If a quality, well-funded conservative challenger enters the race, Montgomery does have serious problems, because his only advantage in that instance, money (at the end of 2005 he had nearly $100,000 on hand after raising over $100,000 that year), can be countered. For one thing, this new district he likely seeks is precisely that, new to him. The boundaries of District 9 and it overlap just barely, with just four precincts shared between the two, representing only 9 percent of the Senate district and less than 23 percent of his old district.

Further, not only is he a stranger to the new district, in many ways he’s a stranger to his current one. Montgomery has not had to campaign against an opponent since 1991; a lot of water has passed under the bridge since and the area he wishes to represent, not so much on the Caddo side (with about 52 percent of the voters) but very much the Bossier side, has changed dramatically, and so has the nature of campaigning.

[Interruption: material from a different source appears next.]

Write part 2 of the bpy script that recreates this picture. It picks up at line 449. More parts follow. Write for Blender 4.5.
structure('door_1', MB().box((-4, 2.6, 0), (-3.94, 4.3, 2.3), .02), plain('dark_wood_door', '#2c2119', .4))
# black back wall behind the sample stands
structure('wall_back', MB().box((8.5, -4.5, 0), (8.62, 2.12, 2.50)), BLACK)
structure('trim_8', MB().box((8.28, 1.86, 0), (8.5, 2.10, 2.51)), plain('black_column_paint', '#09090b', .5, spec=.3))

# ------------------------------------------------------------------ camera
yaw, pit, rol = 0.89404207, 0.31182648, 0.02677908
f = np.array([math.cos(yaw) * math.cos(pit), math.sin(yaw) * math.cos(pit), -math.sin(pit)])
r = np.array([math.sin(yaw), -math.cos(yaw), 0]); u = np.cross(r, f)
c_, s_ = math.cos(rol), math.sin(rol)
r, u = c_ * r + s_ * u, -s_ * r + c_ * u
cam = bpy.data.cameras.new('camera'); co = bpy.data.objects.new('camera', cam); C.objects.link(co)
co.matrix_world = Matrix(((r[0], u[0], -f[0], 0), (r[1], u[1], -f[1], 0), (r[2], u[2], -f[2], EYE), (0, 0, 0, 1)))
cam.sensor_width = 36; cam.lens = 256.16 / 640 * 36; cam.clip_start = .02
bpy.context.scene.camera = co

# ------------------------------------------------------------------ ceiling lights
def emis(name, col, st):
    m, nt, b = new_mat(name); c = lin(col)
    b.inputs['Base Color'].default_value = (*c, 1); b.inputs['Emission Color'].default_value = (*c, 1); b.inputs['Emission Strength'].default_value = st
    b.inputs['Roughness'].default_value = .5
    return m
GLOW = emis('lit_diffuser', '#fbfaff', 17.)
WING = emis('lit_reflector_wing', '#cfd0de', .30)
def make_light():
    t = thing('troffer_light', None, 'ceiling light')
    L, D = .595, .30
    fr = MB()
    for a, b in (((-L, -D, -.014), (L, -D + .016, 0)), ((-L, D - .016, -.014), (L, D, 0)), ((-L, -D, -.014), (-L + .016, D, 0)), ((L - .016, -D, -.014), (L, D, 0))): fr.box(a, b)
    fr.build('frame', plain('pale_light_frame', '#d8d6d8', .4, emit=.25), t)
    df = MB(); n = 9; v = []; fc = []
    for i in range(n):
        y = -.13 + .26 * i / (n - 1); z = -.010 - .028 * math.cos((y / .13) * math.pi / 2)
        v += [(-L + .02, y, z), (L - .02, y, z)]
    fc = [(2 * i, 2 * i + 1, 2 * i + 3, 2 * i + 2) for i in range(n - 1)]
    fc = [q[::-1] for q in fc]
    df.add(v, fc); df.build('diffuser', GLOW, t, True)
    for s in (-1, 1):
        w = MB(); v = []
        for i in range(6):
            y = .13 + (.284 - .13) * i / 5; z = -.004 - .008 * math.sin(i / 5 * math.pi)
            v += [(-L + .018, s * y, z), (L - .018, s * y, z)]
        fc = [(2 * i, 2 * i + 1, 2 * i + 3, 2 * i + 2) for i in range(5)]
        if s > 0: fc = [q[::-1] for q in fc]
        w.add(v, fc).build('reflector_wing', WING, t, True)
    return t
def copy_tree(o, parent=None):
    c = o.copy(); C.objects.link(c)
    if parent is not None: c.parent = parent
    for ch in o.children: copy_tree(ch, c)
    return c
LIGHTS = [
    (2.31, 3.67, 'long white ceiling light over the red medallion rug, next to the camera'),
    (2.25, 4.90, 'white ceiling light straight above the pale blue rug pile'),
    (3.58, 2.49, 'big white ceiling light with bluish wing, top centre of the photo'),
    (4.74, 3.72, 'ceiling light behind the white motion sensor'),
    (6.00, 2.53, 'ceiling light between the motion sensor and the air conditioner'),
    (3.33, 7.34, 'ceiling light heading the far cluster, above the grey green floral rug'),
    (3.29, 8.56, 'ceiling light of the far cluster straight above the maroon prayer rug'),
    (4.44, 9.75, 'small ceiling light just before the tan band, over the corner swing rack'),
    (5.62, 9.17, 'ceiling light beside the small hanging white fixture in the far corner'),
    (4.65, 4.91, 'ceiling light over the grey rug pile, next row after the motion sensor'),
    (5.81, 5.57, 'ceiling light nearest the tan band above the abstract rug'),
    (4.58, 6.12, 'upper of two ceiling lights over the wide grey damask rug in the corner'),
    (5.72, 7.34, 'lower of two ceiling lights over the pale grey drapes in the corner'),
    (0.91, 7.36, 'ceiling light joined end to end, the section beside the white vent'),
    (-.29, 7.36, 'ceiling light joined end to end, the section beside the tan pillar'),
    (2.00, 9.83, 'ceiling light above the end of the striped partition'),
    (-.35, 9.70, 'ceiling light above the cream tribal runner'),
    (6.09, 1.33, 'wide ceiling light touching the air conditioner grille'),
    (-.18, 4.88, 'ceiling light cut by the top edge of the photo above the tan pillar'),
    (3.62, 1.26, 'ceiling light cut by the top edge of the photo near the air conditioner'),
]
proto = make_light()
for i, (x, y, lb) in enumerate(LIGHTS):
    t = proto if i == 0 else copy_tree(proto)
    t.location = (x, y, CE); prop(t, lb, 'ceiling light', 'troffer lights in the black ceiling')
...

In addition, even as Montgomery has started to moderate his voting record in the House, plenty of recent votes of his would make conservative voters scratch their heads wondering why he calls himself Republican. As a point of reference, most of House District 6 is part of the Senate district, which is itself perhaps the most conservative House district in the state, represented by probably the most conservative member of the House, Mike Powell. On 10 key votes in the past two years, from taxes to perks for legislators to wasteful spending on reservoirs to raising the minimum wage to government regulation of gasoline sales, Powell and Montgomery have been on opposite sides 9 of those times. (And, to state the obvious, it was Montgomery in favor of the tax hike, the perks, raising the minimum wage, regulating gas prices, and wasteful spending, among other things.)

To be sure, Montgomery’s record for those two years and many more will be highlighted by a quality candidate. As well, a number of others promise to highlight Montgomery’s record (such as the invaluable, fast becoming the spot for information about how Bossier Parish politicians vote on important issues).

Where this move really can backfire is Montgomery now has opened up the opportunity for a Democrat challenger. Had he remained a Democrat, no serious candidate of that label would have entered the contest. Should one do so, he will get squeezed by this candidate and a conservative Republican. The switch made sense only if he knew no quality GOP candidate would emerge, but the way things are going, it looks as if he miscalculated on that account.

Montgomery made many good decisions roaming the hardwood as a basketball coach, a career he voluntarily left. This decision well might cause his involuntary departure from political office.